INFORMATION SUPPLIED -
==========

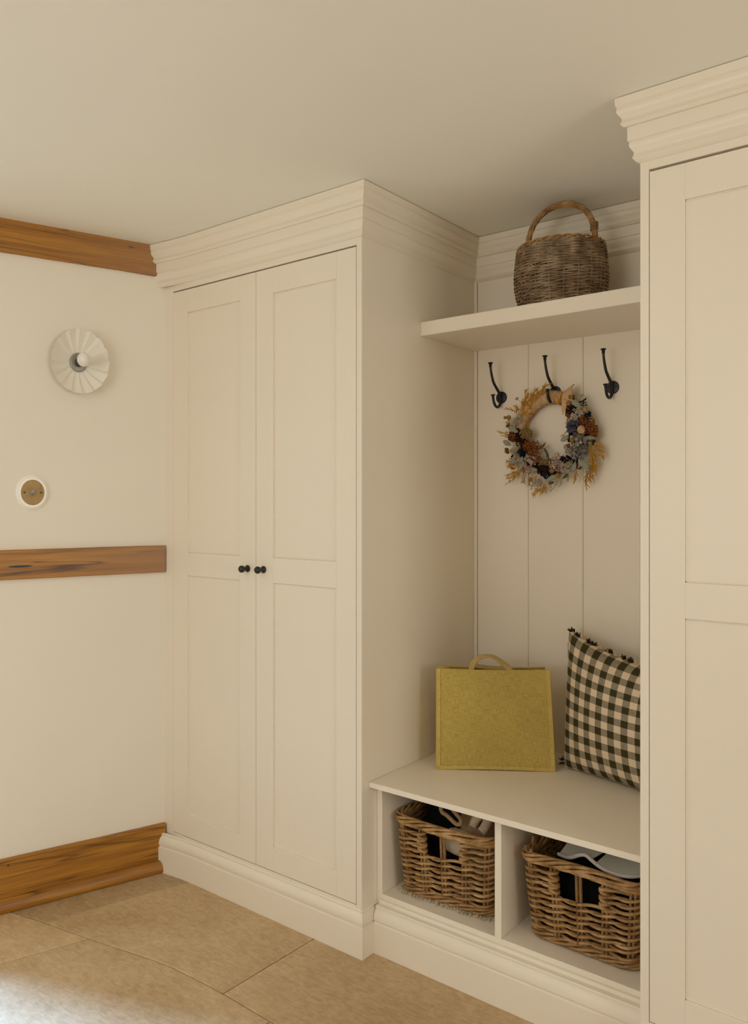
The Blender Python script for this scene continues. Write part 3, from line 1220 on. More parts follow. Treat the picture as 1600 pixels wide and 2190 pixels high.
# fleecy cream mat peeping out from under the left basket
m = MB()
r_ = np.random.RandomState(3)
Q, Nn = rrect(.163, .172, .03, 150)
m.add([(x, y, .0) for x, y in Q] + [(x, y, .005) for x, y in Q], [tuple(range(150))[::-1], tuple(150 + k for k in range(150))] + [(k, (k + 1) % 150, 150 + (k + 1) % 150, 150 + k) for k in range(150)])
for k in range(150):
    for j in range(3):
        b = Q[k] + r_.randn(2) * .0015
        e = b + Nn[k] * (.004 + .009 * r_.rand()) + r_.randn(2) * .004
        m.tube([(b[0], b[1], .003), ((b[0] + e[0]) / 2, (b[1] + e[1]) / 2, .006 + .003 * r_.rand()), (e[0], e[1], .002)], .0014, 4)
mt = m.build('fleece_mat', M_cream, smooth=40)
mt.matrix_basis = Matrix.Translation((-1.300, 2.158, ZS + .0002)) @ Matrix.Rotation(math.radians(3), 4, 'Z')
tag(mt, 'fuzzy cream mat peeping out beneath the left cubby basket', 'mat')

# pale plastic moulded tray in the right basket
tr = empty('plastic_tray', (-.86, 2.06, .39))
tag(tr, 'pale moulded plastic tray with curved rim sticking out of right cubby basket', 'tray')
rim = np.array([(-.958, 2.045, .386), (-.925, 2.028, .3905), (-.905, 2.020, .400), (-.888, 2.016, .4115), (-.872, 2.014, .4185), (-.862, 2.012, .4190), (-.850, 2.010, .4125), (-.832, 2.006, .4050),
                (-.812, 2.003, .3995), (-.790, 2.002, .3965), (-.765, 2.003, .3960), (-.740, 2.010, .3985), (-.722, 2.03, .400)])
q = np.concatenate([np.linspace(rim[i], rim[i + 1], 6)[:-1] for i in range(len(rim) - 1)])
for _ in range(5):
    q[1:-1] = .25 * q[:-2] + .5 * q[1:-1] + .25 * q[2:]
m = MB(); m.tube(q, .0052, 10)
m.build('rim', M_plasticrim, tr)
m = MB()
far = np.stack([q[:, 0] * .75 + (-.86) * .25, q[:, 1] + .16, np.full(len(q), .395)], 1)
nv = 10
P = np.zeros((30, nv, 3))
for i in range(30):
    b = q[i]
    for k in range(nv):
        t_ = k / (nv - 1)
        P[i, k] = (b[0] + (.02 + .02 * i / 30) * t_, b[1] + .001 + .14 * t_, b[2] + (.036 - .0009 * i) * math.sin(t_ * PI * .62) - .002)
P2 = P - np.array([0, 0, .003])
m.grid(np.concatenate([P, P2[::-1]]), close_u=True)
m.build('shell', M_plastic, tr, smooth=60)
m = MB()
P = np.zeros((26, nv, 3))
for i in range(26):
    b = q[len(q) - 26 + i]
    for k in range(nv):
        t_ = k / (nv - 1)
        P[i, k] = (b[0] + .012 * t_, b[1] + .002 + .12 * t_ ** 1.1, b[2] + .002 + .036 * t_ * (.35 + .65 * i / 25))
P2 = P - np.array([0, 0, .003])
m.grid(np.concatenate([P, P2[::-1]]), close_u=True)
m.build('scoop', M_plastic, tr, smooth=60)

# ------------------------------------------------------------------ handled basket on the shelf
hb = empty('handled_basket', (-1.080, 2.322, 1.9412), math.radians(0))
tag(hb, 'oval willow basket with twisted arch handle on the alcove shelf', 'basket')
AX, AY, HB = .1405, .130, .207
NSK = 20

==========

GOAL - The listing above must be printed again exactly, minus its pictures.

FINISHED TASK -
The Blender Python script for this scene continues. Write part 3, from line 1220 on. More parts follow. Treat the picture as 1600 pixels wide and 2190 pixels high.
# fleecy cream mat peeping out from under the left basket
m = MB()
r_ = np.random.RandomState(3)
Q, Nn = rrect(.163, .172, .03, 150)
m.add([(x, y, .0) for x, y in Q] + [(x, y, .005) for x, y in Q], [tuple(range(150))[::-1], tuple(150 + k for k in range(150))] + [(k, (k + 1) % 150, 150 + (k + 1) % 150, 150 + k) for k in range(150)])
for k in range(150):
    for j in range(3):
        b = Q[k] + r_.randn(2) * .0015
        e = b + Nn[k] * (.004 + .009 * r_.rand()) + r_.randn(2) * .004
        m.tube([(b[0], b[1], .003), ((b[0] + e[0]) / 2, (b[1] + e[1]) / 2, .006 + .003 * r_.rand()), (e[0], e[1], .002)], .0014, 4)
mt = m.build('fleece_mat', M_cream, smooth=40)
mt.matrix_basis = Matrix.Translation((-1.300, 2.158, ZS + .0002)) @ Matrix.Rotation(math.radians(3), 4, 'Z')
tag(mt, 'fuzzy cream mat peeping out beneath the left cubby basket', 'mat')

# pale plastic moulded tray in the right basket
tr = empty('plastic_tray', (-.86, 2.06, .39))
tag(tr, 'pale moulded plastic tray with curved rim sticking out of right cubby basket', 'tray')
rim = np.array([(-.958, 2.045, .386), (-.925, 2.028, .3905), (-.905, 2.020, .400), (-.888, 2.016, .4115), (-.872, 2.014, .4185), (-.862, 2.012, .4190), (-.850, 2.010, .4125), (-.832, 2.006, .4050),
                (-.812, 2.003, .3995), (-.790, 2.002, .3965), (-.765, 2.003, .3960), (-.740, 2.010, .3985), (-.722, 2.03, .400)])
q = np.concatenate([np.linspace(rim[i], rim[i + 1], 6)[:-1] for i in range(len(rim) - 1)])
for _ in range(5):
    q[1:-1] = .25 * q[:-2] + .5 * q[1:-1] + .25 * q[2:]
m = MB(); m.tube(q, .0052, 10)
m.build('rim', M_plasticrim, tr)
m = MB()
far = np.stack([q[:, 0] * .75 + (-.86) * .25, q[:, 1] + .16, np.full(len(q), .395)], 1)
nv = 10
P = np.zeros((30, nv, 3))
for i in range(30):
    b = q[i]
    for k in range(nv):
        t_ = k / (nv - 1)
        P[i, k] = (b[0] + (.02 + .02 * i / 30) * t_, b[1] + .001 + .14 * t_, b[2] + (.036 - .0009 * i) * math.sin(t_ * PI * .62) - .002)
P2 = P - np.array([0, 0, .003])
m.grid(np.concatenate([P, P2[::-1]]), close_u=True)
m.build('shell', M_plastic, tr, smooth=60)
m = MB()
P = np.zeros((26, nv, 3))
for i in range(26):
    b = q[len(q) - 26 + i]
    for k in range(nv):
        t_ = k / (nv - 1)
        P[i, k] = (b[0] + .012 * t_, b[1] + .002 + .12 * t_ ** 1.1, b[2] + .002 + .036 * t_ * (.35 + .65 * i / 25))
P2 = P - np.array([0, 0, .003])
m.grid(np.concatenate([P, P2[::-1]]), close_u=True)
m.build('scoop', M_plastic, tr, smooth=60)

# ------------------------------------------------------------------ handled basket on the shelf
hb = empty('handled_basket', (-1.080, 2.322, 1.9412), math.radians(0))
tag(hb, 'oval willow basket with twisted arch handle on the alcove shelf', 'basket')
AX, AY, HB = .1405, .130, .207
NSK = 20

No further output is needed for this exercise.